Sayın milletvekilleri, millet ağlıyor, bunu hepimiz acı bir çerçevede görüyoruz. Kısacası, farklı kimlikler kendi farklılıklarını ifade etmeye korkuyorlar. Kamu otoritesi, Hükûmetin tehditleri nedeniyle farklılıklar karşısında tarafsız kalamıyor. Toplum üzerindeki baskı her geçen gün artıyor. Farklılıkların bir arada, barış içinde yaşaması ancak karşılıklı saygı, tam demokratik bir ülke koşullarında mümkün olabilir.
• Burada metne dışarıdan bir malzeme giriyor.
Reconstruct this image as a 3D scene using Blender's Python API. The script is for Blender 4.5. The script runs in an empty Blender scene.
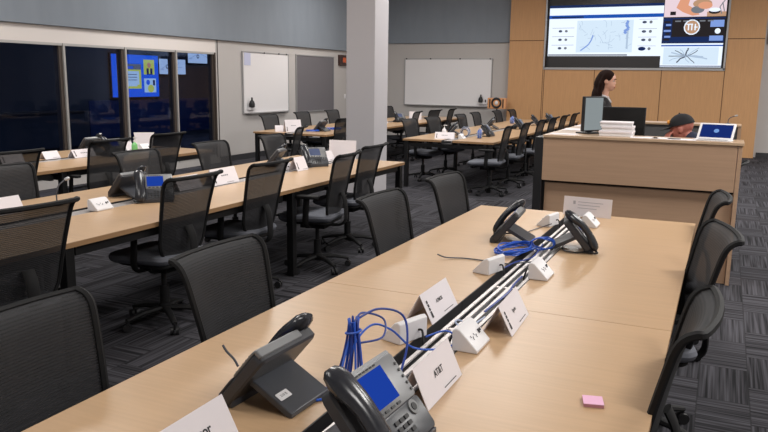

Sayın milletvekilleri, Hatay'dan milletvekili seçilen Can Atalay, Anayasa'nın 83'üncü maddesine göre aramızda olması gerekirken altı aydır cezaevinde, maalesef bırakılamamıştır. En üst mahkeme olan Anayasa Mahkemesinin tahliye kararını yanlış bulan, Türkiye ve hatta evrensel hukuk tarihinde örneği olmayan kararla Anayasa Mahkemesi üyeleri hakkında suç duyurusunda bulunacak kadar ileri giden Yargıtay 3. Ceza Dairesi üyeleri bize göre halkın iradesine darbe vurmuştur. Bir an önce bu vahim yanlıştan geri dönülmeli, Can Atalay hakkında Anayasa Mahkemesinin verdiği tahliye kararı acilen uygulanmalı, Can Atalay hak ettiği şekilde aramızda olmalıdır diye düşünüyoruz.

Eşit vatandaşlık adına çıkarılmış bir anayasa mevcut hükûmetlerin adaletsizliklerini sınırlandıramıyorsa, insanlık gururunu, insana yakışacak erdemi koruyamıyorsa buna sesimizi elbette ki çıkaracağız. Bugün, özellikle Alevi ve Kürt vatandaşlarımızın üzerinde gizli-açık politikalar, asimilasyon uygulanmaktadır. Bu uydurma politikalarla tüm toplum tek tipleştirilmek istenmektedir.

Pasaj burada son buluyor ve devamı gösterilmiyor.